* [Data excerpt]
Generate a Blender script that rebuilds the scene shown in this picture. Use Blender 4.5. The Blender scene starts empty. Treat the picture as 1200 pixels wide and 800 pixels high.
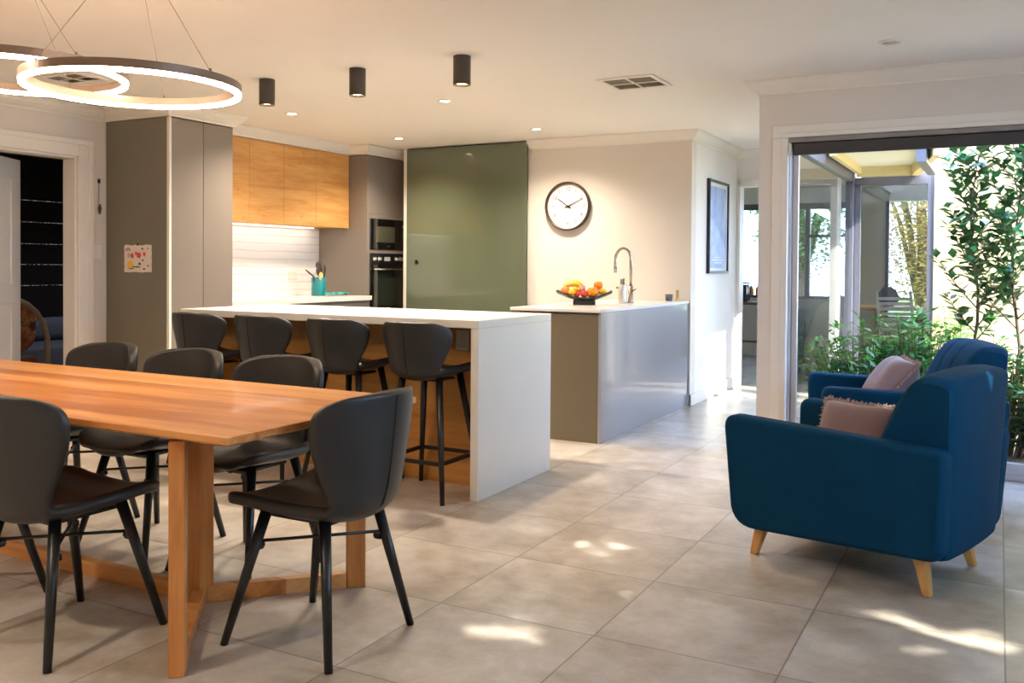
import bpy, bmesh, math, random
from mathutils import Vector, Matrix
random.seed(7)
PI = math.pi
SC = bpy.context.scene
COL = SC.collection

# ------------------------------------------------------------------ helpers
def lin(c):
    c = c.lstrip('#')
    o = []
    for i in (0, 2, 4):
        v = int(c[i:i+2], 16) / 255
        o.append(v / 12.92 if v <= .04045 else ((v + .055) / 1.055) ** 2.4)
    return (*o, 1)

class MB:
    """collects shapes, becomes ONE mesh object"""
    def __init__(s):
        s.b = bmesh.new(); s.mi = 0
    def _f(s, vs):
        try:
            f = s.b.faces.new(vs); f.material_index = s.mi; return f
        except ValueError:
            return None
    def box(s, x0, x1, y0, y1, z0, z1, M=None):
        p = [(x, y, z) for z in (z0, z1) for y in (y0, y1) for x in (x0, x1)]
        if M is not None: p = [M @ Vector(q) for q in p]
        v = [s.b.verts.new(q) for q in p]
        for q in ((0, 2, 3, 1), (4, 5, 7, 6), (0, 1, 5, 4), (2, 6, 7, 3), (0, 4, 6, 2), (1, 3, 7, 5)):
            s._f([v[i] for i in q])
        return s
    def prism(s, poly, a0, a1, axis='y', f=None):
        """closed 2-D outline swept along an axis; f(p)->p may deform"""
        def mk(u, w, a):
            p = {'x': (a, u, w), 'y': (u, a, w), 'z': (u, w, a)}[axis]
            return f(p) if f else p
        A = [s.b.verts.new(mk(u, w, a0)) for u, w in poly]
        B = [s.b.verts.new(mk(u, w, a1)) for u, w in poly]
        n = len(poly)
        s._f(A); s._f(B[::-1])
        for i in range(n):
            s._f([A[i], B[i], B[(i+1) % n], A[(i+1) % n]])
        return s
    def cyl(s, p0, p1, r0, r1=None, n=14, caps=True):
        r1 = r0 if r1 is None else r1
        return s.tube([p0, p1], [r0, r1], n, caps)
    def tube(s, pts, r, n=10, caps=True, closed=False, flat=None):
        pts = [Vector(p) for p in pts]; m = len(pts)
        if not hasattr(r, '__len__'): r = [r] * m
        rings = []; ref = None
        for i, p in enumerate(pts):
            if closed: t = pts[(i+1) % m] - pts[i-1]
            else: t = pts[min(i+1, m-1)] - pts[max(i-1, 0)]
            t.normalize()
            if ref is None:
                ref = Vector((0, 0, 1)) if abs(t.z) < .9 else Vector((1, 0, 0))
            u = (ref - t * ref.dot(t)).normalized(); ref = u
            w = t.cross(u)
            k = flat or 1
            rings.append([s.b.verts.new(p + (u * math.cos(2*PI*j/n) + w * k * math.sin(2*PI*j/n)) * r[i]) for j in range(n)])
        for i in range(m if closed else m - 1):
            A, B = rings[i], rings[(i+1) % m]
            for j in range(n):
                s._f([A[j], A[(j+1) % n], B[(j+1) % n], B[j]])
        if caps and not closed:
            s._f(rings[0][::-1]); s._f(rings[-1])
        return s
    def lathe(s, prof, n=32, c=(0, 0, 0), M=None):
        rings = []
        for r, z in prof:
            ring = []
            for j in range(n if r > 1e-6 else 1):
                a = 2*PI*j/n
                p = Vector((r*math.cos(a), r*math.sin(a), z))
                if M is not None: p = M @ p
                ring.append(s.b.verts.new(p + Vector(c)))
            rings.append(ring)
        for A, B in zip(rings, rings[1:]):
            for j in range(n):
                k = (j+1) % n
                if len(A) == 1 and len(B) == 1: continue
                if len(A) == 1: s._f([A[0], B[k], B[j]])
                elif len(B) == 1: s._f([A[j], A[k], B[0]])
                else: s._f([A[j], A[k], B[k], B[j]])
        return s
    def blob(s, c, r, n=12, m=8, f=None):
        """ellipsoid-like body, r = (rx,ry,rz)"""
        if not hasattr(r, '__len__'): r = (r, r, r)
        prof = []
        rings = []
        for i in range(m+1):
            th = PI*i/m
            ring = []
            for j in range(n if 0 < i < m else 1):
                a = 2*PI*j/n
                p = Vector((math.sin(th)*math.cos(a), math.sin(th)*math.sin(a), math.cos(th)))
                if f: p = f(p)
                ring.append(s.b.verts.new((c[0]+p.x*r[0], c[1]+p.y*r[1], c[2]+p.z*r[2])))
            rings.append(ring)
        for A, B in zip(rings, rings[1:]):
            for j in range(n):
                k = (j+1) % n
                if len(A) == 1: s._f([A[0], B[j], B[k]])
                elif len(B) == 1: s._f([A[j], B[0], A[k]])
                else: s._f([A[j], B[j], B[k], A[k]])
        return s
    def grid(s, P):
        V = [[s.b.verts.new(p) for p in row] for row in P]
        for a, b in zip(V, V[1:]):
            for i in range(len(a)-1):
                s._f([a[i], a[i+1], b[i+1], b[i]])
        return s
    def quad(s, *p):
        s._f([s.b.verts.new(q) for q in p]); return s
    def build(s, name, mats, parent=None, smooth=False, bevel=0, seg=2, solid=0, sub=0, loc=None, angle=40, recalc=True, weld=0):
        if weld: bmesh.ops.remove_doubles(s.b, verts=s.b.verts, dist=weld)
        if recalc: bmesh.ops.recalc_face_normals(s.b, faces=s.b.faces)
        me = bpy.data.meshes.new(name); s.b.to_mesh(me); s.b.free()
        for m in (mats if isinstance(mats, (list, tuple)) else [mats]): me.materials.append(m)
        o = bpy.data.objects.new(name, me); COL.objects.link(o)
        if parent is not None: o.parent = parent
        if loc is not None: o.location = loc
        if smooth:
            for p in me.polygons: p.use_smooth = True
        if solid:
            d = o.modifiers.new('t', 'SOLIDIFY'); d.thickness = solid; d.offset = 0; d.use_even_offset = False
        if bevel:
            d = o.modifiers.new('b', 'BEVEL'); d.width = bevel; d.segments = seg; d.limit_method = 'ANGLE'; d.angle_limit = math.radians(angle)
            d.harden_normals = False
            for p in me.polygons: p.use_smooth = True
            w = o.modifiers.new('n', 'WEIGHTED_NORMAL'); w.keep_sharp = False
        if sub:
            d = o.modifiers.new('s', 'SUBSURF'); d.levels = sub; d.render_levels = sub
            for p in me.polygons: p.use_smooth = True
        return o

def tag(o, label=None, cat=None, group=None, kind=None):
    if label: o['label'] = label
    if cat: o['category'] = cat
    if group: o['group'] = group
    if kind: o['kind'] = kind
    return o
def thing(name, label, cat, loc=(0, 0, 0), rotz=0, group=None):
    o = bpy.data.objects.new(name, None); COL.objects.link(o)
    o.empty_display_size = .1
    o.location = loc; o.rotation_euler = (0, 0, rotz)
    return tag(o, label, cat, group)
def kids(o): return [c for c in COL.objects if c.parent == o]
def dup(root, loc, rotz, label, group=None):
    r = root.copy(); COL.objects.link(r); r.location = loc; r.rotation_euler = (0, 0, rotz)
    r['label'] = label
    if group: r['group'] = group
    for ch in kids(root):
        c = ch.copy(); COL.objects.link(c); c.parent = r
        for g in kids(ch):
            d = g.copy(); COL.objects.link(d); d.parent = c
    return r
def struct(o): o['kind'] = 'structure'; return o

# ------------------------------------------------------------------ materials
class NT:
    def __init__(s, name):
        s.m = bpy.data.materials.new(name); s.m.use_nodes = True
        s.t = s.m.node_tree; s.t.nodes.clear()
        s.out = s.t.nodes.new('ShaderNodeOutputMaterial')
    def n(s, typ, **k):
        nd = s.t.nodes.new('ShaderNode' + typ)
        for a, v in k.items(): setattr(nd, a, v)
        return nd
    def l(s, a, b): s.t.links.new(a, b)
    def val(s, sock, v):
        if hasattr(v, 'is_output') or hasattr(v, 'links'): s.l(v, sock)
        else: sock.default_value = v
    def math(s, op, a, b=0, c=None):
        nd = s.n('Math', operation=op); s.val(nd.inputs[0], a); s.val(nd.inputs[1], b)
        if c is not None: s.val(nd.inputs[2], c)
        return nd.outputs[0]
    def mix(s, f, a, b, blend='MIX'):
        nd = s.n('Mix', data_type='RGBA', blend_type=blend); s.val(nd.inputs[0], f); s.val(nd.inputs[6], a); s.val(nd.inputs[7], b)
        return nd.outputs[2]
    def ramp(s, f, stops):
        nd = s.n('ValToRGB'); e = nd.color_ramp.elements
        while len(e) < len(stops): e.new(.5)
        for el, (p, c) in zip(e, stops): el.position = p; el.color = c
        s.l(f, nd.inputs[0]); return nd.outputs[0]
    def coord(s, kind='Object', scale=(1, 1, 1), rot=(0, 0, 0), loc=(0, 0, 0)):
        tc = s.n('TexCoord'); mp = s.n('Mapping'); s.l(tc.outputs[kind], mp.inputs[0])
        mp.inputs['Scale'].default_value = scale; mp.inputs['Rotation'].default_value = rot; mp.inputs['Location'].default_value = loc
        return mp.outputs[0]
    def world(s):
        return s.n('NewGeometry').outputs['Position']
    def noise(s, v, scale, detail=4, rough=.5, dist=0):
        nd = s.n('TexNoise'); s.l(v, nd.inputs['Vector']); nd.inputs['Scale'].default_value = scale
        nd.inputs['Detail'].default_value = detail; nd.inputs['Roughness'].default_value = rough; nd.inputs['Distortion'].default_value = dist
        return nd.outputs['Fac']
    def bump(s, h, strength=.2, dist=.01):
        nd = s.n('Bump'); nd.inputs['Strength'].default_value = strength; nd.inputs['Distance'].default_value = dist
        s.l(h, nd.inputs['Height']); return nd.outputs[0]
    def pbr(s, color, rough=.5, metal=0, spec=.5, coat=0, normal=None, sheen=0, trans=0, sss=0, emis=None, es=0, coatr=.05):
        p = s.n('BsdfPrincipled')
        s.val(p.inputs['Base Color'], color); s.val(p.inputs['Roughness'], rough); p.inputs['Metallic'].default_value = metal
        p.inputs['Specular IOR Level'].default_value = spec; p.inputs['Coat Weight'].default_value = coat
        p.inputs['Coat Roughness'].default_value = coatr
        p.inputs['Sheen Weight'].default_value = sheen
        if trans: p.inputs['Transmission Weight'].default_value = trans
        if emis is not None:
            s.val(p.inputs['Emission Color'], emis); p.inputs['Emission Strength'].default_value = es
        if normal is not None: s.l(normal, p.inputs['Normal'])
        s.l(p.outputs[0], s.out.inputs[0]); return s.m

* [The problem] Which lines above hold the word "scene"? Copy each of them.

* [Output for this task]
Generate a Blender script that rebuilds the scene shown in this picture. Use Blender 4.5. The Blender scene starts empty. Treat the picture as 1200 pixels wide and 800 pixels high.
SC = bpy.context.scene